* [Extracted material]
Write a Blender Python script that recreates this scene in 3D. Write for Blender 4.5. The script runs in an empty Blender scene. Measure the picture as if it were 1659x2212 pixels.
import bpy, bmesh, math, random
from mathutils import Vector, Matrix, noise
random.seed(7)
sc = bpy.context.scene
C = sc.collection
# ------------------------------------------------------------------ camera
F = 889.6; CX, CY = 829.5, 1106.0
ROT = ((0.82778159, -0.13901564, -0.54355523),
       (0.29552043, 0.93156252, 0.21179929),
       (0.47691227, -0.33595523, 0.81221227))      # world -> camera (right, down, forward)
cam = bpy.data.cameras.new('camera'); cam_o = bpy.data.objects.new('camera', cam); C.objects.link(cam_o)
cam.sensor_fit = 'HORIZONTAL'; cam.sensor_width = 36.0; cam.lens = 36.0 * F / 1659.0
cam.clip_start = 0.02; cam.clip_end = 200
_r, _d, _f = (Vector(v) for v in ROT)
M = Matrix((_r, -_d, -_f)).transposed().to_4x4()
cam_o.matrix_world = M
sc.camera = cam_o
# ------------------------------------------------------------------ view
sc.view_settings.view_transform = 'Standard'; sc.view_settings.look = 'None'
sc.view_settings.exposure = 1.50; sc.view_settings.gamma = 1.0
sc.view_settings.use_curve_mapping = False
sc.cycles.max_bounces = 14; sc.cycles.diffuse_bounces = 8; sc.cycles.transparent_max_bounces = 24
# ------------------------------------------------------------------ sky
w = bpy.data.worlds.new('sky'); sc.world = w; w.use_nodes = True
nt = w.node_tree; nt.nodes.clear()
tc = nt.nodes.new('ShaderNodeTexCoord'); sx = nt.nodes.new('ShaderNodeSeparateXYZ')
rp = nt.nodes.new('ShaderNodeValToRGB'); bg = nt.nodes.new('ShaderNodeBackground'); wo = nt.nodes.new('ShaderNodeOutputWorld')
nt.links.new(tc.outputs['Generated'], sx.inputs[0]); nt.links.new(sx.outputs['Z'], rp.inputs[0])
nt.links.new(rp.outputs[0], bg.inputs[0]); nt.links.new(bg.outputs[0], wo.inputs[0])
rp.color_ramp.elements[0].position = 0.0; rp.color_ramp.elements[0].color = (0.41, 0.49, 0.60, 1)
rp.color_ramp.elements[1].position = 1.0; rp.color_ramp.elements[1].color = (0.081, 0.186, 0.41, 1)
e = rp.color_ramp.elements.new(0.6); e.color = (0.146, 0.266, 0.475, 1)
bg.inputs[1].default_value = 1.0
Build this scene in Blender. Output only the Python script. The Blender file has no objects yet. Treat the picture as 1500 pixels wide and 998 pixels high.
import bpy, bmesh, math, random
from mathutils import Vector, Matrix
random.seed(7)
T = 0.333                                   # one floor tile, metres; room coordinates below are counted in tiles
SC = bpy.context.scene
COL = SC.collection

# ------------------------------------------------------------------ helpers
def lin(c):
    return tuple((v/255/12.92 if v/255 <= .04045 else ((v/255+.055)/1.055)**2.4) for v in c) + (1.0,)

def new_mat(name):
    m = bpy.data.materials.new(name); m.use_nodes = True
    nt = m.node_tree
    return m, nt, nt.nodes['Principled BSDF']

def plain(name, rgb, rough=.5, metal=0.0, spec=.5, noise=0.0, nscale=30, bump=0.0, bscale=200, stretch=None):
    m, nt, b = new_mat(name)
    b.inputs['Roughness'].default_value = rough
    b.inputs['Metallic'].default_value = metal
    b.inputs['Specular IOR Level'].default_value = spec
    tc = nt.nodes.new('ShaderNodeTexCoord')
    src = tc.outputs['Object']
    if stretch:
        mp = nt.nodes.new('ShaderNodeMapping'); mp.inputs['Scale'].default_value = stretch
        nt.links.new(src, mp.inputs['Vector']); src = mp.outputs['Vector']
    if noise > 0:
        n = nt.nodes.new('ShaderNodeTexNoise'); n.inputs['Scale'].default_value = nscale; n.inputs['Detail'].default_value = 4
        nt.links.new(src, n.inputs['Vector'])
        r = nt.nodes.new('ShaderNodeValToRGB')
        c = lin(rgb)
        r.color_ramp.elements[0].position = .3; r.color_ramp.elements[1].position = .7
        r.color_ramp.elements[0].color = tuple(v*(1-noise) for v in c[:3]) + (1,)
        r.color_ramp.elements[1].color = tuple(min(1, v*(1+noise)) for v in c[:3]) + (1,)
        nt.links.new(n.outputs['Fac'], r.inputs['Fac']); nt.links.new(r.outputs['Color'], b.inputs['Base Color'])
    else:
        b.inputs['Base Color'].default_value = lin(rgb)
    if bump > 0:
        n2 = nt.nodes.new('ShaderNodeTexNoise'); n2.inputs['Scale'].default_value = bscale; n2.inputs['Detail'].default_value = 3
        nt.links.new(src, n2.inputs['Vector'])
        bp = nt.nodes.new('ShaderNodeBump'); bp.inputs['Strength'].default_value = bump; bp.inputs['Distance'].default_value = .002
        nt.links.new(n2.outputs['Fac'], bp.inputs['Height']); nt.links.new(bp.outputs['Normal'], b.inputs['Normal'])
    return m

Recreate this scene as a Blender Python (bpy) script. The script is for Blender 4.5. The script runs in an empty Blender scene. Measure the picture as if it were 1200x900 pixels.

* [Task requirements]
Each line above must be printed exactly as it appears.

* [Answer to this exercise]
Write a Blender Python script that recreates this scene in 3D. Write for Blender 4.5. The script runs in an empty Blender scene. Measure the picture as if it were 1659x2212 pixels.
import bpy, bmesh, math, random
from mathutils import Vector, Matrix, noise
random.seed(7)
sc = bpy.context.scene
C = sc.collection
# ------------------------------------------------------------------ camera
F = 889.6; CX, CY = 829.5, 1106.0
ROT = ((0.82778159, -0.13901564, -0.54355523),
       (0.29552043, 0.93156252, 0.21179929),
       (0.47691227, -0.33595523, 0.81221227))      # world -> camera (right, down, forward)
cam = bpy.data.cameras.new('camera'); cam_o = bpy.data.objects.new('camera', cam); C.objects.link(cam_o)
cam.sensor_fit = 'HORIZONTAL'; cam.sensor_width = 36.0; cam.lens = 36.0 * F / 1659.0
cam.clip_start = 0.02; cam.clip_end = 200
_r, _d, _f = (Vector(v) for v in ROT)
M = Matrix((_r, -_d, -_f)).transposed().to_4x4()
cam_o.matrix_world = M
sc.camera = cam_o
# ------------------------------------------------------------------ view
sc.view_settings.view_transform = 'Standard'; sc.view_settings.look = 'None'
sc.view_settings.exposure = 1.50; sc.view_settings.gamma = 1.0
sc.view_settings.use_curve_mapping = False
sc.cycles.max_bounces = 14; sc.cycles.diffuse_bounces = 8; sc.cycles.transparent_max_bounces = 24
# ------------------------------------------------------------------ sky
w = bpy.data.worlds.new('sky'); sc.world = w; w.use_nodes = True
nt = w.node_tree; nt.nodes.clear()
tc = nt.nodes.new('ShaderNodeTexCoord'); sx = nt.nodes.new('ShaderNodeSeparateXYZ')
rp = nt.nodes.new('ShaderNodeValToRGB'); bg = nt.nodes.new('ShaderNodeBackground'); wo = nt.nodes.new('ShaderNodeOutputWorld')
nt.links.new(tc.outputs['Generated'], sx.inputs[0]); nt.links.new(sx.outputs['Z'], rp.inputs[0])
nt.links.new(rp.outputs[0], bg.inputs[0]); nt.links.new(bg.outputs[0], wo.inputs[0])
rp.color_ramp.elements[0].position = 0.0; rp.color_ramp.elements[0].color = (0.41, 0.49, 0.60, 1)
rp.color_ramp.elements[1].position = 1.0; rp.color_ramp.elements[1].color = (0.081, 0.186, 0.41, 1)
e = rp.color_ramp.elements.new(0.6); e.color = (0.146, 0.266, 0.475, 1)
bg.inputs[1].default_value = 1.0
Build this scene in Blender. Output only the Python script. The Blender file has no objects yet. Treat the picture as 1500 pixels wide and 998 pixels high.
import bpy, bmesh, math, random
from mathutils import Vector, Matrix
random.seed(7)
T = 0.333                                   # one floor tile, metres; room coordinates below are counted in tiles
SC = bpy.context.scene
COL = SC.collection

# ------------------------------------------------------------------ helpers
def lin(c):
    return tuple((v/255/12.92 if v/255 <= .04045 else ((v/255+.055)/1.055)**2.4) for v in c) + (1.0,)

def new_mat(name):
    m = bpy.data.materials.new(name); m.use_nodes = True
    nt = m.node_tree
    return m, nt, nt.nodes['Principled BSDF']

def plain(name, rgb, rough=.5, metal=0.0, spec=.5, noise=0.0, nscale=30, bump=0.0, bscale=200, stretch=None):
    m, nt, b = new_mat(name)
    b.inputs['Roughness'].default_value = rough
    b.inputs['Metallic'].default_value = metal
    b.inputs['Specular IOR Level'].default_value = spec
    tc = nt.nodes.new('ShaderNodeTexCoord')
    src = tc.outputs['Object']
    if stretch:
        mp = nt.nodes.new('ShaderNodeMapping'); mp.inputs['Scale'].default_value = stretch
        nt.links.new(src, mp.inputs['Vector']); src = mp.outputs['Vector']
    if noise > 0:
        n = nt.nodes.new('ShaderNodeTexNoise'); n.inputs['Scale'].default_value = nscale; n.inputs['Detail'].default_value = 4
        nt.links.new(src, n.inputs['Vector'])
        r = nt.nodes.new('ShaderNodeValToRGB')
        c = lin(rgb)
        r.color_ramp.elements[0].position = .3; r.color_ramp.elements[1].position = .7
        r.color_ramp.elements[0].color = tuple(v*(1-noise) for v in c[:3]) + (1,)
        r.color_ramp.elements[1].color = tuple(min(1, v*(1+noise)) for v in c[:3]) + (1,)
        nt.links.new(n.outputs['Fac'], r.inputs['Fac']); nt.links.new(r.outputs['Color'], b.inputs['Base Color'])
    else:
        b.inputs['Base Color'].default_value = lin(rgb)
    if bump > 0:
        n2 = nt.nodes.new('ShaderNodeTexNoise'); n2.inputs['Scale'].default_value = bscale; n2.inputs['Detail'].default_value = 3
        nt.links.new(src, n2.inputs['Vector'])
        bp = nt.nodes.new('ShaderNodeBump'); bp.inputs['Strength'].default_value = bump; bp.inputs['Distance'].default_value = .002
        nt.links.new(n2.outputs['Fac'], bp.inputs['Height']); nt.links.new(bp.outputs['Normal'], b.inputs['Normal'])
    return m

Recreate this scene as a Blender Python (bpy) script. The script is for Blender 4.5. The script runs in an empty Blender scene. Measure the picture as if it were 1200x900 pixels.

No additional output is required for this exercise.